*Goal*
Return each line that holds the word "from".

Start of Collected data

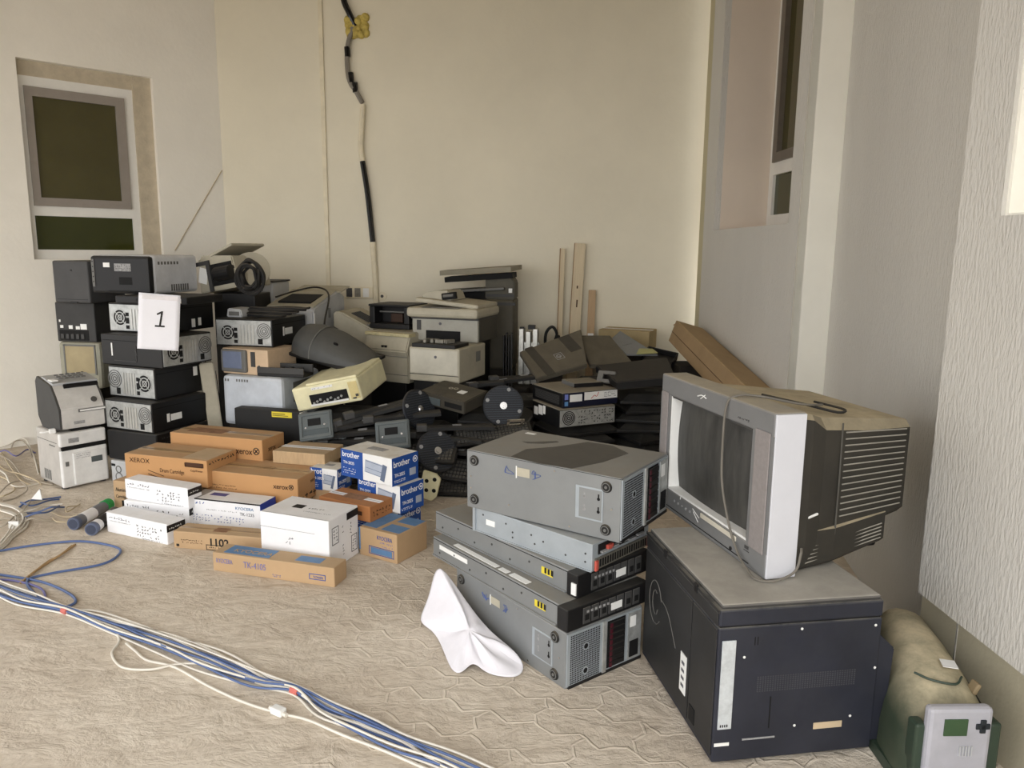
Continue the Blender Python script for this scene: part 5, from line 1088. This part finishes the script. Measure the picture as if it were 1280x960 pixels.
t.part('top_smudge', label_white, t.on('F', [tube([(.38*w, .93*h, .001), (.42*w, .945*h, .001), (.46*w, .935*h, .001)], .002, 4), tube([(.41*w, .92*h, .001), (.45*w, .955*h, .001)], .0016, 4)])); t.marks('maker_mark', 'F', .73, .885, .82, .91, 1, 7, darkgrey, 90, 1)
t.part('stereo_mark', darkgrey, t.on('F', [box(.84*w, .88*w, .10*h, .105*h, 0, .001), box(.845*w, .875*w, .115*h, .135*h, 0, .001)])); t.part('power_button', black, t.on('F', [cyl((.74*w, .05*h, 0), (0, 0, 1), .006, .003, 12)])); t.part('lower_seam', hole, t.on('F', [box(.0, w*.88, .03*h, .036*h, -.001, .001)]))
tvblack = mat('dusty_tv_shell', (27, 27, 27), .6, noise=.2, nscale=5, dust=.95, dustcol=(192, 178, 148), dmin=.6)
def sec(y, hw, za, zb, c=.03):
    return [(-hw+c, y, za), (hw-c, y, za), (hw, y, za+c), (hw, y, zb-c), (hw-c, y, zb), (-hw+c, y, zb), (-hw, y, zb-c), (-hw, y, za+c)]
bs = t.part('rear_shell', tvblack, loft([sec(.048, .338, .008, .462, .012), sec(.085, .335, .010, .458, .014), sec(.14, .315, .05, .440, .03), sec(.30, .285, .085, .425, .03), sec(.47, .255, .125, .41, .02)]))
t.part('lower_housing', tvblack, loft([sec(.06, .325, .0, .13, .012), sec(.20, .31, .012, .13, .012), sec(.40, .27, .045, .15, .012)]))
t.part('vent_slats', mat('dusty_slat', (150, 146, 136), .8), *[tube([(.302, .215, .15+k*.019+.0), (.262, .452, .16+k*.0175)], .0022, 5, 0) for k in range(14)], parent=bs); t.part('vent_slats', mat('dusty_slat', (150, 146, 136), .8), *[tube([(.326, .07, .022+k*.011), (.275, .385, .062+k*.011)], .002, 5, 0) for k in range(5)], parent=bs); t.part('shell_joint', mat('dusty_joint', (84, 82, 76), .8), tube([(.304, .20, .425), (.308, .20, .25), (.308, .20, .10)], .0025, 5, 0), parent=bs); t.part('scrape', label_white, tube([(.331, .09, .165), (.325, .125, .172)], .004, 5, 0), parent=bs)
t.part('rear_dark_leg', black, box(-.2, .2, .40, .44, .0, .13, .01))
cr_ = mat('grey_lead', (112, 107, 98), .6)
t.part('power_cord', cr_, tube([(.18, .22, .452), (.22, .12, .466), (.14, .03, h+.006), (.12, -.03, h+.004), (.105, -.052, h-.03), (.10, -.053, .30), (.11, -.052, .20), (.16, -.053, .10), (.22, -.056, .035), (.29, -.065, .012), (.345, -.07, .006), (.372, -.03, .008), (.375, .03, .03), (.368, .05, .075), (.352, .062, .085)], .0036, 7), smooth=True)
t.part('top_lead', rubber, tube([(.05, .10, .463), (.18, .16, .456), (.25, .22, .444), (.20, .28, .44), (.10, .25, .445)], .004, 6), smooth=True)

# ------------------------------------------------------------------ dusty green machine at the wall
green = mat('dusty_green_plastic', (46, 62, 48), .5, noise=.2, dust=1.0, dustcol=(214, 200, 168), nscale=6, dmin=.35)
green2 = mat('dark_green_plastic', (52, 66, 54), .45, noise=.15)
t = T('floor_machine', 'dust-caked green machine with grey keypad panel between copier and wall', 'machine', (1.125, 1.75, 0), 2); t.o.scale = (1.05, 1, 1.06)
def gsec(y, cx, hw, top, n=2.6):
    P = []
    for i in range(15):
        a = PI*i/14; c_, s_ = math.cos(a), math.sin(a)
        P.append((cx+hw*math.copysign(abs(c_)**(2/n), c_), y, .02+(top-.02)*abs(s_)**(2/n)))
    return P
bd = t.part('body', green, loft([gsec(.0, .0, .105, .13), gsec(.015, .0, .113, .19), gsec(.07, .006, .121, .238), gsec(.16, .022, .125, .252), gsec(.30, .055, .118, .262), gsec(.44, .09, .10, .262), gsec(.52, .11, .08, .235), gsec(.55, .115, .06, .16)]), smooth=True)
t.part('base_skirt', green2, loft([[(x, y, z) for (x, y) in ((-.12, -.02), (.12, -.02), (.14, .2), (.19, .5), (.0, .5), (-.11, .2))] for z in (0, .03)]))
t.part('rim_seam', black, tube([gsec(y, cx, hw+.002, tp)[3] for (y, cx, hw, tp) in ((.02, .0, .114, .19), (.07, .006, .121, .238), (.16, .022, .125, .252), (.30, .055, .118, .262), (.44, .09, .10, .262))], .004, 6), smooth=True)
t.part('white_label', label_white, cbox((.052, .145, .2585), (.036, .036, .002), 0, (R(4), R(3), R(-14)))); t.part('lid_line', green2, tube([(-.05, .12, .250), (-.02, .09, .246), (.03, .075, .243), (.06, .10, .248)], .003, 6)); t.part('catch', mat('tan_catch', (150, 132, 102), .7), cbox((.088, .09, .226), (.012, .03, .03), .004, (0, R(25), 0)))
pn = t.part('control_panel', mat('pale_grey_keypad', (172, 172, 180), .5, dust=.2), box(-.088, .066, -.028, .002, .05, .240, .010)); t.part('display', mat('green_display', (60, 84, 58), .25), box(-.052, .004, -.031, -.027, .172, .214, .001), parent=pn); t.part('direction_pad', mat('dark_pad', (34, 40, 46), .5), box(.024, .058, -.032, -.027, .188, .202, .002), box(.034, .048, -.032, -.027, .178, .212, .002), parent=pn); t.part('key_ridges', lightgrey, *[box(-.01+.007*k, -.007+.007*k, -.031, -.027, .12, .145) for k in range(5)], parent=pn)
t.w, t.d, t.h = .154, .056, .24
n = t.txt('F', .16, .27, .020, 'MACHI', inkgrey, parent=pn)
n.location = (-.011, 0, -.0)
for sx_ in (-.09, .09): t.part('panel_edge', green2, box(sx_-.018, sx_+.010, -.012, .03, .03, .19, .006))

# ------------------------------------------------------------------ cables on the floor
cw = mat('white_cable', (222, 216, 204), .5, noise=.06); cb_ = mat('blue_cable', (84, 104, 148), .5, noise=.1); cg = mat('grey_cable', (168, 158, 142), .6); ct = mat('tan_cable', (196, 180, 150), .6); cpur = mat('violet_cable', (110, 108, 160), .5)
def gpath(pts, z=.006, dz=0):
    return [tuple(ground(x, y))[:2]+(z+(dz if i % 2 else 0),) for i, (x, y) in enumerate(pts)]
main = [(-40, 722), (0, 738), (35, 753), (83, 767.5), (144, 786), (210, 810), (262, 832), (324, 854), (370, 868), (411, 889), (455, 911), (503, 932), (560, 957), (620, 985)]
t = T('cable_bundle', 'long bundle of white and blue network cables tied with red tape across paving', 'cable', (0, 0, 0))
rnd = random.Random(3)
offs = [0, 0, 0, 1, 1, 1, 1, 1, 1, 1, 1, 0, 0, 0]
for k in range(13):
    colr = cb_ if k in (1, 3, 5, 8, 10) else cw
    ox = (k-6)*.0058
    base = []
    for i, (x, y) in enumerate(main):
        p = ground(x, y)
        tied = i in (3, 8)
        s = .3 if tied else 1
        p2 = ground(*main[min(i+1, len(main)-1)]); p1 = ground(*main[max(i-1, 0)])
        tt = (p2-p1).normalized(); nn = Vector((-tt.y, tt.x, 0))
        q = p+nn*(ox*s+rnd.uniform(-.012, .012)*s)
        base.append((q.x, q.y, .0055+(.010 if tied else .006)*(k % 3)))
    t.part('blue_cable' if colr is cb_ else 'white_cable', colr, tube(base, .0037, 6, 5), smooth=True)
for pts in ([(83, 767), (140, 777), (210, 799), (280, 819), (332, 849), (370, 868)], [(83, 769), (150, 783), (230, 803), (300, 836), (340, 858), (370, 868)], [(83, 767), (120, 768), (160, 780), (215, 802), (290, 842), (370, 869)]):
    t.part('white_cable', cw, tube(gpath(pts, .014), .0042, 6, 6), smooth=True)
t.part('white_cable', cw, tube(gpath([(144, 788), (149, 803), (140, 819), (153, 836), (188, 839), (227, 832), (280, 834), (332, 851), (370, 868)], .006), .0042, 6, 6), smooth=True)
for (x, y) in ((83, 767.5), (370, 868)):
    p = ground(x, y); t.part('red_tape', mat('faded_red_tape', (196, 106, 96), .6), cyl((p.x-.013, p.y+.008, .012), (.8, -.45, 0), .015, .03, 16))
t = T('network_cable', 'single white cable with plug curving away from the long bundle', 'cable', (0, 0, 0))
t.part('cable_run', cw, tube(gpath([(158, 806), (170, 816), (184, 827), (219, 836), (262, 860), (306, 880), (348, 893), (385, 902), (429, 921), (481, 941), (525, 960), (560, 975)], .005), .0045, 6), smooth=True); p = ground(348, 893); t.part('plug', label_white, cbox((p.x, p.y, .012), (.045, .026, .022), .004, (0, 0, R(-30)))); t.part('joint', cw, tube([(p.x-.03, p.y+.02, .010), (p.x+.03, p.y-.02, .010)], .007, 6, 0))
o = mesh_obj('network_cable', cb_, [tube(gpath([(-30, 694), (0, 690), (44, 683), (100, 678), (144, 685), (149, 694), (127, 707), (66, 718), (35, 727), (44, 744), (74, 760), (94, 755), (87, 744), (52, 729), (0, 720), (-30, 716)], .006), .0052, 7, 7)], smooth=True); setp(o, 'blue cable looping over the paving in front of white toner boxes', 'cable')
o = mesh_obj('network_cable', cpur, [tube(gpath([(-20, 725), (20, 728), (52, 738), (60, 756), (83, 767)], .006), .0045, 6, 6)], smooth=True); setp(o, 'violet cable joining the red-taped bundle beside the blue loop', 'cable')
t = T('cable_coil', 'loose white cable coil with tie at the heap of wires by the wall', 'cable', (0, 0, 0))
for k in range(6):
    e = k*4.2
    t.part('white_strand', cw, tube(gpath([(-20, 628+e*.5), (2, 631+e*.6), (22-e*.25, 636+e*.6), (35-e*.7, 647+e*.35), (33-e*.8, 660), (18-e*.4, 672), (4-e*.3, 686), (-20, 700)], .007+.007*(k % 3)), .0045, 6, 6), smooth=True)
p = ground(26, 661); t.part('cable_tie', label_white, cbox((p.x-.03, p.y, .02), (.05, .014, .035), .003))
# tangle
def gw(px, py, z):
    g = ground(px, py, z)
    if (g-L0).dot(LN) < -.03: return (g.x, g.y, z)
    r = _F+_R*((px-640)/FPX)-_U*((py-480)/FPX); c0 = Vector((0, 0, CAM_H)); p0 = L0-LN*.03
    q = c0+r*((p0-c0).dot(LN)/r.dot(LN)); return (q.x, q.y, max(q.z, z))
paths = [
 (cg, [(-10, 566), (12, 575), (30, 596), (52, 603), (66, 606)], 'grey cable with frayed dark end lying before the white printer'),
 (ct, [(-10, 575), (8, 588), (24, 592), (44, 600), (52, 606)], 'tan cable bent toward the white printer in the heap of wires'),
 (ct, [(2, 566), (14, 585), (26, 600), (38, 606)], 'tan cable crossing over grey cable in the heap of wires'),
 (cw, [(-10, 562), (10, 556), (30, 548), (42, 570), (48, 592)], 'white cable arching up beside the white printer'),
 (cg, [(-10, 628), (10, 606), (26, 602), (34, 612), (20, 622), (4, 626)], 'grey cable curled like a hook by the wall'),
 (cg, [(50, 612), (40, 624), (32, 634), (20, 646)], 'grey cable lying straight between two blue tangles'),
 (cb_, [(24, 634), (36, 626), (56, 624), (76, 621)], 'blue cable farther in the tangle near printer foot'),
 (cb_, [(26, 628), (40, 632), (60, 626), (74, 624)], 'blue cable twisted beside the white scrap'),
 (cb_, [(28, 648), (44, 642), (60, 640), (74, 632)], 'blue cable nearer in the tangle, below white scrap'),
 (cb_, [(30, 642), (48, 640), (64, 634), (80, 634)], 'blue cable half covered by white cable in tangle'),
 (cw, [(24, 642), (44, 636), (60, 632), (78, 630)], 'white cable crossing the blue tangle'),
 (ct, [(98, 632), (84, 634), (84, 640), (100, 630)], 'thin tan wire loop next to toner tubes'),
 (ct, [(66, 648), (72, 652), (90, 652), (98, 646), (110, 636)], 'thin tan wire curling behind green-capped tube'),
 (ct, [(64, 640), (80, 646), (96, 644), (114, 634)], 'thin tan wire running up to the toner tubes'),
 (cg, [(-10, 652), (10, 648), (28, 654), (40, 648), (70, 652)], 'grey wire stretched toward the toner tubes'),
 (cg, [(-10, 664), (8, 655), (20, 645), (36, 652)], 'grey wire under the loose white coil'),
 (cpur, [(-10, 570), (6, 563), (20, 570), (34, 562), (44, 566)], 'violet cable along foot of the side wall'),
 (cg, [(14, 560), (18, 552), (28, 551), (36, 560), (40, 572)], 'grey cable looped up against the side wall'),
 (ct, [(-10, 592), (10, 600), (18, 612), (4, 620), (-10, 622)], 'tan cable curled near the edge of the heap'),
 (cw, [(-10, 584), (6, 592), (14, 606), (30, 608), (50, 604)], 'white cable woven through the heap of wires'),
]
for i, (m_, pts, lb) in enumerate(paths):
    zs = [.006+.012*((i*5+j*3) % 4) for j in range(len(pts))]
    zs[0] = zs[-1] = .005
    P = [gw(x, y, z) for (x, y), z in zip(pts, zs)]
    o = mesh_obj('network_cable', m_, [tube(P, .0045 if 'thin' not in lb else .003, 6, 6)], smooth=True); setp(o, lb, 'cable', 'cables tangled by the side wall')
p = ground(48, 630); o = mesh_obj('paper_scrap', label_white, [loft([[(p.x-.03, p.y-.01, .03), (p.x+.035, p.y-.02, .03), (p.x+.0, p.y+.02, .075)], [(p.x-.028, p.y-.006, .03), (p.x+.033, p.y-.016, .03), (p.x+.002, p.y+.024, .074)]])]); setp(o, 'white folded scrap poking out of the blue wires', 'scrap')
tp_ = ground(30, 727)
o = mesh_obj('old_rope', mat('straw_rope', (176, 146, 104), .95, noise=.2, nscale=40), [tube(gpath([(94, 682), (78, 694), (58, 706), (40, 719), (26, 730)], .005, .002), .005, 6, 6), tube(gpath([(90, 684), (74, 698), (60, 704), (38, 722)], .008, .003), .004, 5, 6)], smooth=True); setp(o, 'frayed straw-coloured strip lying across the blue cable loop', 'rope')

End of Collected data

*Full answer*
Continue the Blender Python script for this scene: part 5, from line 1088. This part finishes the script. Measure the picture as if it were 1280x960 pixels.
t = T('network_cable', 'single white cable with plug curving away from the long bundle', 'cable', (0, 0, 0))